> **Work instructions**:
Quote the data below in full, minus the images.
** START **
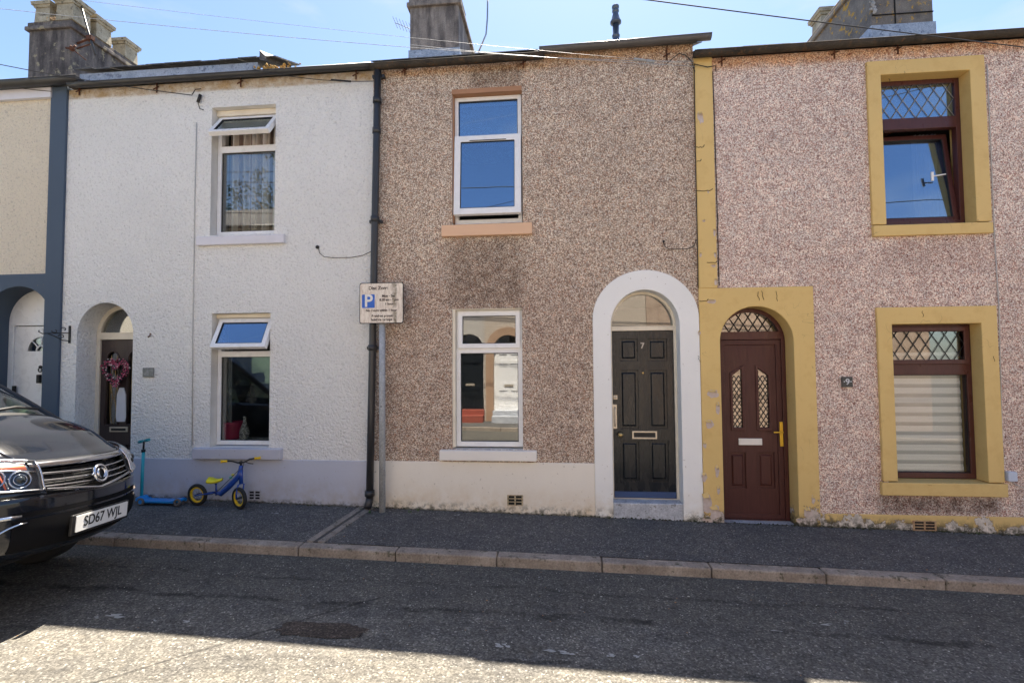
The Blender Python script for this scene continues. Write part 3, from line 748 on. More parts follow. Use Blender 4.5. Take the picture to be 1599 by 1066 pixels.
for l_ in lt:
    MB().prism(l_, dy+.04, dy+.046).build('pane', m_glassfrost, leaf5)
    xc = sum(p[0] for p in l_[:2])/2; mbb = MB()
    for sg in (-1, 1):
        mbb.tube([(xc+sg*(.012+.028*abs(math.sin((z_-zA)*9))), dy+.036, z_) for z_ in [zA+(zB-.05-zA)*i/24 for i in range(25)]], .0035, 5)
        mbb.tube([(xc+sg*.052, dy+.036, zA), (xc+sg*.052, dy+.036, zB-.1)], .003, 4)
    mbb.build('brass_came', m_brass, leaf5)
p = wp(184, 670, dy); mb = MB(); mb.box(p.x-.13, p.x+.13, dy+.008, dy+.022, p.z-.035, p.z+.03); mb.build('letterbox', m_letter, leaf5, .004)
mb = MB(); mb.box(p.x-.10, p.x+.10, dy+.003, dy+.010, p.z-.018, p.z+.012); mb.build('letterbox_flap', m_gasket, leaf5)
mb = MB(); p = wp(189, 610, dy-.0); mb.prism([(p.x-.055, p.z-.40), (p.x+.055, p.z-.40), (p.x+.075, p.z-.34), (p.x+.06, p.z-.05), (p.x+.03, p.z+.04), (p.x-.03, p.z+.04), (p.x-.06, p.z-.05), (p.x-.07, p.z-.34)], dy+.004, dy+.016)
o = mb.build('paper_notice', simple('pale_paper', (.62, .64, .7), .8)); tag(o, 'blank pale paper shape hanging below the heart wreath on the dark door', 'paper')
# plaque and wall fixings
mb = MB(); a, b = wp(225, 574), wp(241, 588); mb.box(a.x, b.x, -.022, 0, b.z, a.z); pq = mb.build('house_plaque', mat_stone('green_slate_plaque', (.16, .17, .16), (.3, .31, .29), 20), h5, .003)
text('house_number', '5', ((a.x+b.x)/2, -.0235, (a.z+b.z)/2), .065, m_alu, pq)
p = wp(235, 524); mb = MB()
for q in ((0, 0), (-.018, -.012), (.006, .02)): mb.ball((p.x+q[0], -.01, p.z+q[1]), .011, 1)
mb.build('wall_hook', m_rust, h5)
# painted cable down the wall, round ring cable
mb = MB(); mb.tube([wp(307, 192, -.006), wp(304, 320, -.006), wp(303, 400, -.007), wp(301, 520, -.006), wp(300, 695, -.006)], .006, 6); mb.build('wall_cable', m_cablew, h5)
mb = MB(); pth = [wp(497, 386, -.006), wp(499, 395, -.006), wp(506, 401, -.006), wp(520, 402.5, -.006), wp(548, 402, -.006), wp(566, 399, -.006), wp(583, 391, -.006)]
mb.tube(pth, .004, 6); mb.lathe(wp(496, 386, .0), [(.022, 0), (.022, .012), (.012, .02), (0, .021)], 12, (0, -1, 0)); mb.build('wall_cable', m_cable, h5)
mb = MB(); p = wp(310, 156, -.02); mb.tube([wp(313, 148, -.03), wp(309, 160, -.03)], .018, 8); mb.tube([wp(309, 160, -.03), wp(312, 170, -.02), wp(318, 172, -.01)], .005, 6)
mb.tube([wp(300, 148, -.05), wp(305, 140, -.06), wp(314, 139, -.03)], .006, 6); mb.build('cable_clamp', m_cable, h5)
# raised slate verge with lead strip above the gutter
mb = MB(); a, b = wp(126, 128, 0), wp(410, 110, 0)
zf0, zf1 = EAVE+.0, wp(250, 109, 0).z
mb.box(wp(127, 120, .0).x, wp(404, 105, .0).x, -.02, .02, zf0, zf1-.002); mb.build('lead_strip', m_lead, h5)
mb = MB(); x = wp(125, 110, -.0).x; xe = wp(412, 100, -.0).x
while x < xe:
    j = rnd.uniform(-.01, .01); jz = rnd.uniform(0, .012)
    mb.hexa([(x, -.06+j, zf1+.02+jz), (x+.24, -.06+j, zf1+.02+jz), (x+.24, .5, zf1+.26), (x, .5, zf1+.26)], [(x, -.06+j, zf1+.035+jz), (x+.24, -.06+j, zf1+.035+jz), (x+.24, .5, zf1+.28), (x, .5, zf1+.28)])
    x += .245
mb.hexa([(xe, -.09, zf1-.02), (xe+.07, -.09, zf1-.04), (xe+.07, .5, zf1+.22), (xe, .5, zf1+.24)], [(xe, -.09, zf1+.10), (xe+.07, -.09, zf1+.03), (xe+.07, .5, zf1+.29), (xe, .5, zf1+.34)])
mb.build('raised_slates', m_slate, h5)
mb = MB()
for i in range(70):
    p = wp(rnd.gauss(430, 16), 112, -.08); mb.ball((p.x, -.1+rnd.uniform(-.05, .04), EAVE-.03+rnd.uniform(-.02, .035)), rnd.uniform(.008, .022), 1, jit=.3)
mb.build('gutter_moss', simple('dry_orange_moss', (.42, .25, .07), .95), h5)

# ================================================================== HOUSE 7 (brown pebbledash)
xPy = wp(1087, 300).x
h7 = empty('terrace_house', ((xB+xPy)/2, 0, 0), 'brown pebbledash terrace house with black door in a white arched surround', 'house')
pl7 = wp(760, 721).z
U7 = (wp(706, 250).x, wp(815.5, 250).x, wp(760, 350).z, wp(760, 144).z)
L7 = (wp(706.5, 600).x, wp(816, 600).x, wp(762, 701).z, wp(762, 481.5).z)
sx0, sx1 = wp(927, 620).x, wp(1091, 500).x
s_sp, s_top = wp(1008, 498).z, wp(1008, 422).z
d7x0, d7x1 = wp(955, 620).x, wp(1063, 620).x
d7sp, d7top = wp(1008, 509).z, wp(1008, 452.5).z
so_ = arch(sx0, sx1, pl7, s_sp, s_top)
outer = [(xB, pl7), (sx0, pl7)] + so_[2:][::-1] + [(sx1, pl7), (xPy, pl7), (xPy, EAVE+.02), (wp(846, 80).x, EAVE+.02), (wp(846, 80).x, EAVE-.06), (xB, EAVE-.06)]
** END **
> **Exercise answer**:
The Blender Python script for this scene continues. Write part 3, from line 748 on. More parts follow. Use Blender 4.5. Take the picture to be 1599 by 1066 pixels.
for l_ in lt:
    MB().prism(l_, dy+.04, dy+.046).build('pane', m_glassfrost, leaf5)
    xc = sum(p[0] for p in l_[:2])/2; mbb = MB()
    for sg in (-1, 1):
        mbb.tube([(xc+sg*(.012+.028*abs(math.sin((z_-zA)*9))), dy+.036, z_) for z_ in [zA+(zB-.05-zA)*i/24 for i in range(25)]], .0035, 5)
        mbb.tube([(xc+sg*.052, dy+.036, zA), (xc+sg*.052, dy+.036, zB-.1)], .003, 4)
    mbb.build('brass_came', m_brass, leaf5)
p = wp(184, 670, dy); mb = MB(); mb.box(p.x-.13, p.x+.13, dy+.008, dy+.022, p.z-.035, p.z+.03); mb.build('letterbox', m_letter, leaf5, .004)
mb = MB(); mb.box(p.x-.10, p.x+.10, dy+.003, dy+.010, p.z-.018, p.z+.012); mb.build('letterbox_flap', m_gasket, leaf5)
mb = MB(); p = wp(189, 610, dy-.0); mb.prism([(p.x-.055, p.z-.40), (p.x+.055, p.z-.40), (p.x+.075, p.z-.34), (p.x+.06, p.z-.05), (p.x+.03, p.z+.04), (p.x-.03, p.z+.04), (p.x-.06, p.z-.05), (p.x-.07, p.z-.34)], dy+.004, dy+.016)
o = mb.build('paper_notice', simple('pale_paper', (.62, .64, .7), .8)); tag(o, 'blank pale paper shape hanging below the heart wreath on the dark door', 'paper')
# plaque and wall fixings
mb = MB(); a, b = wp(225, 574), wp(241, 588); mb.box(a.x, b.x, -.022, 0, b.z, a.z); pq = mb.build('house_plaque', mat_stone('green_slate_plaque', (.16, .17, .16), (.3, .31, .29), 20), h5, .003)
text('house_number', '5', ((a.x+b.x)/2, -.0235, (a.z+b.z)/2), .065, m_alu, pq)
p = wp(235, 524); mb = MB()
for q in ((0, 0), (-.018, -.012), (.006, .02)): mb.ball((p.x+q[0], -.01, p.z+q[1]), .011, 1)
mb.build('wall_hook', m_rust, h5)
# painted cable down the wall, round ring cable
mb = MB(); mb.tube([wp(307, 192, -.006), wp(304, 320, -.006), wp(303, 400, -.007), wp(301, 520, -.006), wp(300, 695, -.006)], .006, 6); mb.build('wall_cable', m_cablew, h5)
mb = MB(); pth = [wp(497, 386, -.006), wp(499, 395, -.006), wp(506, 401, -.006), wp(520, 402.5, -.006), wp(548, 402, -.006), wp(566, 399, -.006), wp(583, 391, -.006)]
mb.tube(pth, .004, 6); mb.lathe(wp(496, 386, .0), [(.022, 0), (.022, .012), (.012, .02), (0, .021)], 12, (0, -1, 0)); mb.build('wall_cable', m_cable, h5)
mb = MB(); p = wp(310, 156, -.02); mb.tube([wp(313, 148, -.03), wp(309, 160, -.03)], .018, 8); mb.tube([wp(309, 160, -.03), wp(312, 170, -.02), wp(318, 172, -.01)], .005, 6)
mb.tube([wp(300, 148, -.05), wp(305, 140, -.06), wp(314, 139, -.03)], .006, 6); mb.build('cable_clamp', m_cable, h5)
# raised slate verge with lead strip above the gutter
mb = MB(); a, b = wp(126, 128, 0), wp(410, 110, 0)
zf0, zf1 = EAVE+.0, wp(250, 109, 0).z
mb.box(wp(127, 120, .0).x, wp(404, 105, .0).x, -.02, .02, zf0, zf1-.002); mb.build('lead_strip', m_lead, h5)
mb = MB(); x = wp(125, 110, -.0).x; xe = wp(412, 100, -.0).x
while x < xe:
    j = rnd.uniform(-.01, .01); jz = rnd.uniform(0, .012)
    mb.hexa([(x, -.06+j, zf1+.02+jz), (x+.24, -.06+j, zf1+.02+jz), (x+.24, .5, zf1+.26), (x, .5, zf1+.26)], [(x, -.06+j, zf1+.035+jz), (x+.24, -.06+j, zf1+.035+jz), (x+.24, .5, zf1+.28), (x, .5, zf1+.28)])
    x += .245
mb.hexa([(xe, -.09, zf1-.02), (xe+.07, -.09, zf1-.04), (xe+.07, .5, zf1+.22), (xe, .5, zf1+.24)], [(xe, -.09, zf1+.10), (xe+.07, -.09, zf1+.03), (xe+.07, .5, zf1+.29), (xe, .5, zf1+.34)])
mb.build('raised_slates', m_slate, h5)
mb = MB()
for i in range(70):
    p = wp(rnd.gauss(430, 16), 112, -.08); mb.ball((p.x, -.1+rnd.uniform(-.05, .04), EAVE-.03+rnd.uniform(-.02, .035)), rnd.uniform(.008, .022), 1, jit=.3)
mb.build('gutter_moss', simple('dry_orange_moss', (.42, .25, .07), .95), h5)

# ================================================================== HOUSE 7 (brown pebbledash)
xPy = wp(1087, 300).x
h7 = empty('terrace_house', ((xB+xPy)/2, 0, 0), 'brown pebbledash terrace house with black door in a white arched surround', 'house')
pl7 = wp(760, 721).z
U7 = (wp(706, 250).x, wp(815.5, 250).x, wp(760, 350).z, wp(760, 144).z)
L7 = (wp(706.5, 600).x, wp(816, 600).x, wp(762, 701).z, wp(762, 481.5).z)
sx0, sx1 = wp(927, 620).x, wp(1091, 500).x
s_sp, s_top = wp(1008, 498).z, wp(1008, 422).z
d7x0, d7x1 = wp(955, 620).x, wp(1063, 620).x
d7sp, d7top = wp(1008, 509).z, wp(1008, 452.5).z
so_ = arch(sx0, sx1, pl7, s_sp, s_top)
outer = [(xB, pl7), (sx0, pl7)] + so_[2:][::-1] + [(sx1, pl7), (xPy, pl7), (xPy, EAVE+.02), (wp(846, 80).x, EAVE+.02), (wp(846, 80).x, EAVE-.06), (xB, EAVE-.06)]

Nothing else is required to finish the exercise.